Прошло более четырех десятилетий, и в 1992 году, в разгар постперестроечных надежд, я пришла на Лубянку, чтобы ознакомиться с этим делом «изнутри» — прочитать протоколы маминых допросов, начиная с того октябрьского вечера, когда мы, совсем еще маленькие, ждали решения своей судьбы. А что же происходило в это время внутри тюремных стен?
В 1992 году Лубянка была уже не такой страшной — и дежурные приветливые, и трехцветный флаг над входом, и симпатичный полковник в джинсах, принесший мне мою папочку. Возникало обманчивое чувство, что, может быть, подтаяли кровавые стены… Для тех, кто хотел ознакомиться с делами своих репрессированных родственников, на Кузнецком отвели небольшую комнату — слишком небольшую для всех желающих: очередь на «ознакомление» тянулась месяцами. Комната была набита людьми, шелестели выцветшие страницы, громоздились страшные серые папки, канцелярские «амбарные книги» с номерами дел. Рядом со мной кто-то читал протоколы по делу Сергея Эфрона. Папок была целая гора, так как следствие велось разными ведомствами — и прокуратурой, и разведкой, и НКВД. Более десятка томов возвышалось на столе, почти скрывая читавшего. Вот так в этих стенах в последний, может быть, раз снова скрестились судьбы мамы и Ариадны Сергеевны Эфрон, Али, верного друга нашей семьи. На одном столе лежали их «дела», их тайны, одновременно они вышли на свет и заговорили.

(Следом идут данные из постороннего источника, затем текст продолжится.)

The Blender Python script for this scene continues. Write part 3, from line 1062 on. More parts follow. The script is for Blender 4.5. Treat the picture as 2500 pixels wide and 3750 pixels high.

Был душный московский июль, раскаленный Кузнецкий дышал в окна; посетители, в основном пожилые, томились от жары, вытирались платками, многие плакали. Женщина средних лет склонилась над тоненькой папкой 1933 года и рассматривала высохшую желтую четвертушку бумаги — приговор о расстреле отца. «Включите хотя бы вентилятор», — попросила она симпатичного полковника. Тот подошел к огромному, с резиновыми лопастями старомодному вентилятору, стоящему на том же столе, включил. Лопасти рванули, поднялся вихрь, и иссохшая четвертушка рассыпалась прямо на глазах, осталась пыль. Как Дракула при свете солнца.
Моя папка была новее — октябрь 1949 — июль 1950 годов. Открывала я ее, признаться, с некоторой тревогой. Столько слухов ходило в Москве по поводу маминого ареста, недоброжелатели объявляли ее уголовницей, приписывали получение денег по чужим доверенностям, еще что-то, не помню… (Хотя каждому, даже косвенно столкнувшемуся с карательной системой тех лет, ясно, что любую уголовщину можно было повесить на любого — например, приписать престарелому профессору изнасилование ассистентки, как было на процессе правотроцкистского блока.)